GIVEN TASK: Your task is to copy the listing exactly, with the pictures left out.

|---|

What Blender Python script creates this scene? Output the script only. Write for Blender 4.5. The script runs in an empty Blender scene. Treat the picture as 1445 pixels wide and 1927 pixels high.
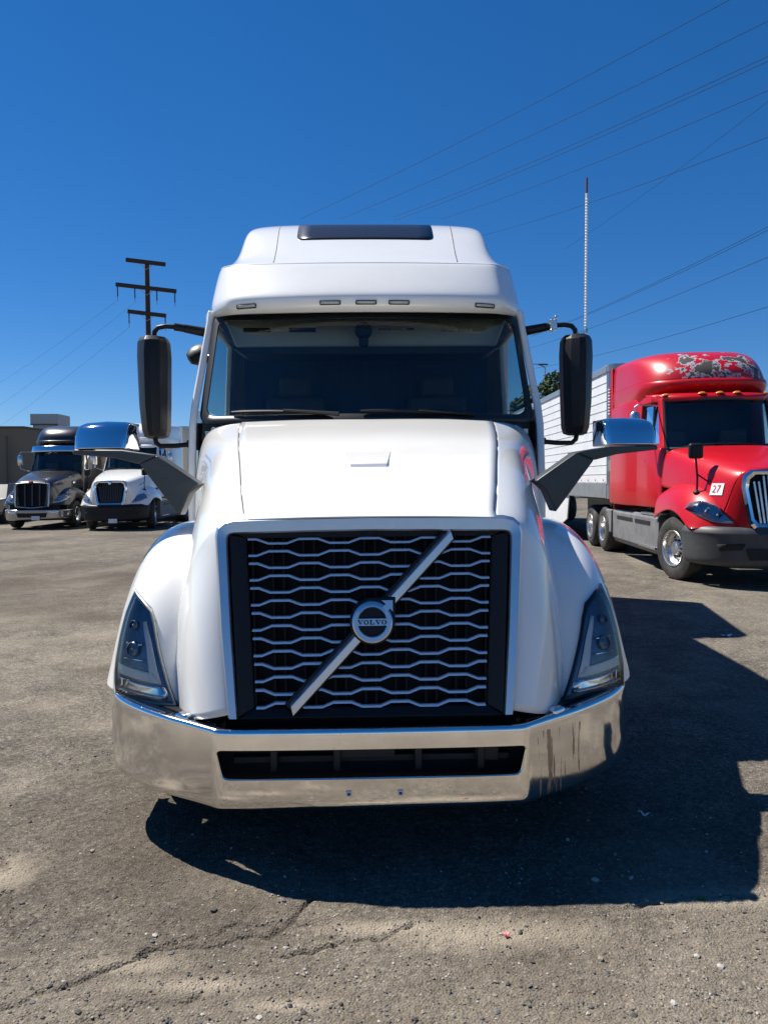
import bpy, bmesh, math, random
import numpy as np
from mathutils import Vector, Matrix
from mathutils.bvhtree import BVHTree
random.seed(7)
R = math.radians
S = bpy.context.scene
COL = S.collection

# ------------------------------------------------------------------ camera
cam_d = bpy.data.cameras.new('camera')
cam = bpy.data.objects.new('camera', cam_d)
COL.objects.link(cam)
cam.location = (0, 0, 1.65)
cam.rotation_euler = (R(90 - 2.41), 0, 0)
cam_d.sensor_fit = 'VERTICAL'
cam_d.sensor_height = 24.0
cam_d.lens = 24.0 * 1390 / 1927
cam_d.clip_start = 0.05
cam_d.clip_end = 3000
S.camera = cam

# ------------------------------------------------------------------ light
SUN_EL, SUN_AZ = 55.8, -61.9          # azimuth measured from +Y towards +X
world = bpy.data.worlds.new('World')
S.world = world
world.use_nodes = True
nt = world.node_tree
bg = nt.nodes['Background']
sky = nt.nodes.new('ShaderNodeTexSky')
sky.sky_type = 'NISHITA'
sky.sun_disc = False
sky.sun_elevation = R(SUN_EL)
sky.sun_rotation = R(SUN_AZ)
sky.air_density = 0.8
sky.dust_density = 0.0
sky.ozone_density = 10.0
hsv = nt.nodes.new('ShaderNodeHueSaturation')
hsv.inputs['Saturation'].default_value = 1.3
gam = nt.nodes.new('ShaderNodeGamma')
gam.inputs['Gamma'].default_value = 0.8
nt.links.new(sky.outputs[0], gam.inputs['Color'])
nt.links.new(gam.outputs[0], hsv.inputs['Color'])
hsv.inputs['Hue'].default_value = 0.506
nt.links.new(hsv.outputs[0], bg.inputs['Color'])
bg.inputs['Strength'].default_value = 0.081
sun_d = bpy.data.lights.new('sun', 'SUN')
sun_d.energy = 4.3
sun_d.angle = R(0.53)
sun_d.color = (1.0, 0.955, 0.88)
sun = bpy.data.objects.new('sun', sun_d)
COL.objects.link(sun)
e, a = R(SUN_EL), R(SUN_AZ)
to_sun = Vector((math.sin(a) * math.cos(e), math.cos(a) * math.cos(e), math.sin(e)))
sun.rotation_euler = to_sun.to_track_quat('Z', 'Y').to_euler()
sun.location = to_sun * 60
S.view_settings.view_transform = 'Standard'
S.view_settings.look = 'None'
S.view_settings.exposure = 0.90
S.view_settings.gamma = 1.0
S.view_settings.use_curve_mapping = False
S.cycles.max_bounces = 10
S.cycles.transparent_max_bounces = 12
S.cycles.glossy_bounces = 5
S.cycles.caustics_reflective = False
S.cycles.caustics_refractive = False

# ------------------------------------------------------------------ materials
MATS = {}
def mat(name, col, rough=0.5, metal=0.0, coat=0.0, var=0.0, scale=6.0, bump=0.0, bscale=60.0,
        dirt=None, dirt_amt=0.0, dscale=3.0, stretch=(1, 1, 1), rvar=0.0, spec=0.5, coat_rough=0.03, emit=None):
    if name in MATS:
        return MATS[name]
    m = bpy.data.materials.new(name)
    m.use_nodes = True
    t = m.node_tree
    b = t.nodes['Principled BSDF']
    b.inputs['Base Color'].default_value = (*col, 1)
    b.inputs['Roughness'].default_value = rough
    b.inputs['Metallic'].default_value = metal
    b.inputs['Coat Weight'].default_value = coat
    b.inputs['Coat Roughness'].default_value = coat_rough
    b.inputs['Specular IOR Level'].default_value = spec
    tc = t.nodes.new('ShaderNodeTexCoord')
    mp = t.nodes.new('ShaderNodeMapping')
    mp.inputs['Scale'].default_value = stretch
    t.links.new(tc.outputs['Object'], mp.inputs['Vector'])
    out = None
    def noise(sc, det=5, rgh=0.6):
        n = t.nodes.new('ShaderNodeTexNoise')
        n.inputs['Scale'].default_value = sc
        n.inputs['Detail'].default_value = det
        n.inputs['Roughness'].default_value = rgh
        t.links.new(mp.outputs[0], n.inputs['Vector'])
        return n
    if var:
        n = noise(scale)
        mx = t.nodes.new('ShaderNodeMix'); mx.data_type = 'RGBA'
        mx.inputs[6].default_value = (*[c * (1 - var) for c in col], 1)
        mx.inputs[7].default_value = (*[min(1, c * (1 + var)) for c in col], 1)
        t.links.new(n.outputs['Fac'], mx.inputs[0])
        out = mx.outputs[2]
    if dirt:
        n = noise(dscale, 8, 0.68)
        cr = t.nodes.new('ShaderNodeMapRange')
        cr.inputs[1].default_value = 0.45
        cr.inputs[2].default_value = 0.75
        cr.inputs[3].default_value = 0.0
        cr.inputs[4].default_value = dirt_amt
        t.links.new(n.outputs['Fac'], cr.inputs[0])
        mx = t.nodes.new('ShaderNodeMix'); mx.data_type = 'RGBA'
        mx.inputs[6].default_value = (*col, 1)
        mx.inputs[7].default_value = (*dirt, 1)
        if out: t.links.new(out, mx.inputs[6])
        t.links.new(cr.outputs[0], mx.inputs[0])
        out = mx.outputs[2]
    if out:
        t.links.new(out, b.inputs['Base Color'])
    if rvar:
        n = noise(scale * 1.7, 6, 0.65)
        cr = t.nodes.new('ShaderNodeMapRange')
        cr.inputs[1].default_value = 0.3
        cr.inputs[2].default_value = 0.75
        cr.inputs[3].default_value = rough
        cr.inputs[4].default_value = rough + rvar
        t.links.new(n.outputs['Fac'], cr.inputs[0])
        t.links.new(cr.outputs[0], b.inputs['Roughness'])
    if bump:
        n = noise(bscale, 4, 0.6)
        bp = t.nodes.new('ShaderNodeBump')
        bp.inputs['Strength'].default_value = bump
        bp.inputs['Distance'].default_value = 0.01
        t.links.new(n.outputs['Fac'], bp.inputs['Height'])
        t.links.new(bp.outputs[0], b.inputs['Normal'])
    if emit:
        b.inputs['Emission Color'].default_value = (*emit, 1)
        b.inputs['Emission Strength'].default_value = 1
    MATS[name] = m
    return m

def glass_mat(name, tint, ior=1.5, rough=0.0, refl=1.0):
    m = bpy.data.materials.new(name); m.use_nodes = True
    t = m.node_tree; t.nodes.clear()
    o = t.nodes.new('ShaderNodeOutputMaterial')
    mx = t.nodes.new('ShaderNodeMixShader')
    tr = t.nodes.new('ShaderNodeBsdfTransparent'); tr.inputs[0].default_value = (*tint, 1)
    gl = t.nodes.new('ShaderNodeBsdfGlossy'); gl.inputs['Roughness'].default_value = rough
    gl.inputs['Color'].default_value = (refl, refl, refl, 1)
    fr = t.nodes.new('ShaderNodeFresnel'); fr.inputs[0].default_value = ior
    t.links.new(fr.outputs[0], mx.inputs[0]); t.links.new(tr.outputs[0], mx.inputs[1])
    t.links.new(gl.outputs[0], mx.inputs[2]); t.links.new(mx.outputs[0], o.inputs[0])
    MATS[name] = m
    return m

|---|

WRITTEN RESPONSE:
What Blender Python script creates this scene? Output the script only. Write for Blender 4.5. The script runs in an empty Blender scene. Treat the picture as 1445 pixels wide and 1927 pixels high.
import bpy, bmesh, math, random
import numpy as np
from mathutils import Vector, Matrix
from mathutils.bvhtree import BVHTree
random.seed(7)
R = math.radians
S = bpy.context.scene
COL = S.collection

# ------------------------------------------------------------------ camera
cam_d = bpy.data.cameras.new('camera')
cam = bpy.data.objects.new('camera', cam_d)
COL.objects.link(cam)
cam.location = (0, 0, 1.65)
cam.rotation_euler = (R(90 - 2.41), 0, 0)
cam_d.sensor_fit = 'VERTICAL'
cam_d.sensor_height = 24.0
cam_d.lens = 24.0 * 1390 / 1927
cam_d.clip_start = 0.05
cam_d.clip_end = 3000
S.camera = cam

# ------------------------------------------------------------------ light
SUN_EL, SUN_AZ = 55.8, -61.9          # azimuth measured from +Y towards +X
world = bpy.data.worlds.new('World')
S.world = world
world.use_nodes = True
nt = world.node_tree
bg = nt.nodes['Background']
sky = nt.nodes.new('ShaderNodeTexSky')
sky.sky_type = 'NISHITA'
sky.sun_disc = False
sky.sun_elevation = R(SUN_EL)
sky.sun_rotation = R(SUN_AZ)
sky.air_density = 0.8
sky.dust_density = 0.0
sky.ozone_density = 10.0
hsv = nt.nodes.new('ShaderNodeHueSaturation')
hsv.inputs['Saturation'].default_value = 1.3
gam = nt.nodes.new('ShaderNodeGamma')
gam.inputs['Gamma'].default_value = 0.8
nt.links.new(sky.outputs[0], gam.inputs['Color'])
nt.links.new(gam.outputs[0], hsv.inputs['Color'])
hsv.inputs['Hue'].default_value = 0.506
nt.links.new(hsv.outputs[0], bg.inputs['Color'])
bg.inputs['Strength'].default_value = 0.081
sun_d = bpy.data.lights.new('sun', 'SUN')
sun_d.energy = 4.3
sun_d.angle = R(0.53)
sun_d.color = (1.0, 0.955, 0.88)
sun = bpy.data.objects.new('sun', sun_d)
COL.objects.link(sun)
e, a = R(SUN_EL), R(SUN_AZ)
to_sun = Vector((math.sin(a) * math.cos(e), math.cos(a) * math.cos(e), math.sin(e)))
sun.rotation_euler = to_sun.to_track_quat('Z', 'Y').to_euler()
sun.location = to_sun * 60
S.view_settings.view_transform = 'Standard'
S.view_settings.look = 'None'
S.view_settings.exposure = 0.90
S.view_settings.gamma = 1.0
S.view_settings.use_curve_mapping = False
S.cycles.max_bounces = 10
S.cycles.transparent_max_bounces = 12
S.cycles.glossy_bounces = 5
S.cycles.caustics_reflective = False
S.cycles.caustics_refractive = False

# ------------------------------------------------------------------ materials
MATS = {}
def mat(name, col, rough=0.5, metal=0.0, coat=0.0, var=0.0, scale=6.0, bump=0.0, bscale=60.0,
        dirt=None, dirt_amt=0.0, dscale=3.0, stretch=(1, 1, 1), rvar=0.0, spec=0.5, coat_rough=0.03, emit=None):
    if name in MATS:
        return MATS[name]
    m = bpy.data.materials.new(name)
    m.use_nodes = True
    t = m.node_tree
    b = t.nodes['Principled BSDF']
    b.inputs['Base Color'].default_value = (*col, 1)
    b.inputs['Roughness'].default_value = rough
    b.inputs['Metallic'].default_value = metal
    b.inputs['Coat Weight'].default_value = coat
    b.inputs['Coat Roughness'].default_value = coat_rough
    b.inputs['Specular IOR Level'].default_value = spec
    tc = t.nodes.new('ShaderNodeTexCoord')
    mp = t.nodes.new('ShaderNodeMapping')
    mp.inputs['Scale'].default_value = stretch
    t.links.new(tc.outputs['Object'], mp.inputs['Vector'])
    out = None
    def noise(sc, det=5, rgh=0.6):
        n = t.nodes.new('ShaderNodeTexNoise')
        n.inputs['Scale'].default_value = sc
        n.inputs['Detail'].default_value = det
        n.inputs['Roughness'].default_value = rgh
        t.links.new(mp.outputs[0], n.inputs['Vector'])
        return n
    if var:
        n = noise(scale)
        mx = t.nodes.new('ShaderNodeMix'); mx.data_type = 'RGBA'
        mx.inputs[6].default_value = (*[c * (1 - var) for c in col], 1)
        mx.inputs[7].default_value = (*[min(1, c * (1 + var)) for c in col], 1)
        t.links.new(n.outputs['Fac'], mx.inputs[0])
        out = mx.outputs[2]
    if dirt:
        n = noise(dscale, 8, 0.68)
        cr = t.nodes.new('ShaderNodeMapRange')
        cr.inputs[1].default_value = 0.45
        cr.inputs[2].default_value = 0.75
        cr.inputs[3].default_value = 0.0
        cr.inputs[4].default_value = dirt_amt
        t.links.new(n.outputs['Fac'], cr.inputs[0])
        mx = t.nodes.new('ShaderNodeMix'); mx.data_type = 'RGBA'
        mx.inputs[6].default_value = (*col, 1)
        mx.inputs[7].default_value = (*dirt, 1)
        if out: t.links.new(out, mx.inputs[6])
        t.links.new(cr.outputs[0], mx.inputs[0])
        out = mx.outputs[2]
    if out:
        t.links.new(out, b.inputs['Base Color'])
    if rvar:
        n = noise(scale * 1.7, 6, 0.65)
        cr = t.nodes.new('ShaderNodeMapRange')
        cr.inputs[1].default_value = 0.3
        cr.inputs[2].default_value = 0.75
        cr.inputs[3].default_value = rough
        cr.inputs[4].default_value = rough + rvar
        t.links.new(n.outputs['Fac'], cr.inputs[0])
        t.links.new(cr.outputs[0], b.inputs['Roughness'])
    if bump:
        n = noise(bscale, 4, 0.6)
        bp = t.nodes.new('ShaderNodeBump')
        bp.inputs['Strength'].default_value = bump
        bp.inputs['Distance'].default_value = 0.01
        t.links.new(n.outputs['Fac'], bp.inputs['Height'])
        t.links.new(bp.outputs[0], b.inputs['Normal'])
    if emit:
        b.inputs['Emission Color'].default_value = (*emit, 1)
        b.inputs['Emission Strength'].default_value = 1
    MATS[name] = m
    return m

def glass_mat(name, tint, ior=1.5, rough=0.0, refl=1.0):
    m = bpy.data.materials.new(name); m.use_nodes = True
    t = m.node_tree; t.nodes.clear()
    o = t.nodes.new('ShaderNodeOutputMaterial')
    mx = t.nodes.new('ShaderNodeMixShader')
    tr = t.nodes.new('ShaderNodeBsdfTransparent'); tr.inputs[0].default_value = (*tint, 1)
    gl = t.nodes.new('ShaderNodeBsdfGlossy'); gl.inputs['Roughness'].default_value = rough
    gl.inputs['Color'].default_value = (refl, refl, refl, 1)
    fr = t.nodes.new('ShaderNodeFresnel'); fr.inputs[0].default_value = ior
    t.links.new(fr.outputs[0], mx.inputs[0]); t.links.new(tr.outputs[0], mx.inputs[1])
    t.links.new(gl.outputs[0], mx.inputs[2]); t.links.new(mx.outputs[0], o.inputs[0])
    MATS[name] = m
    return m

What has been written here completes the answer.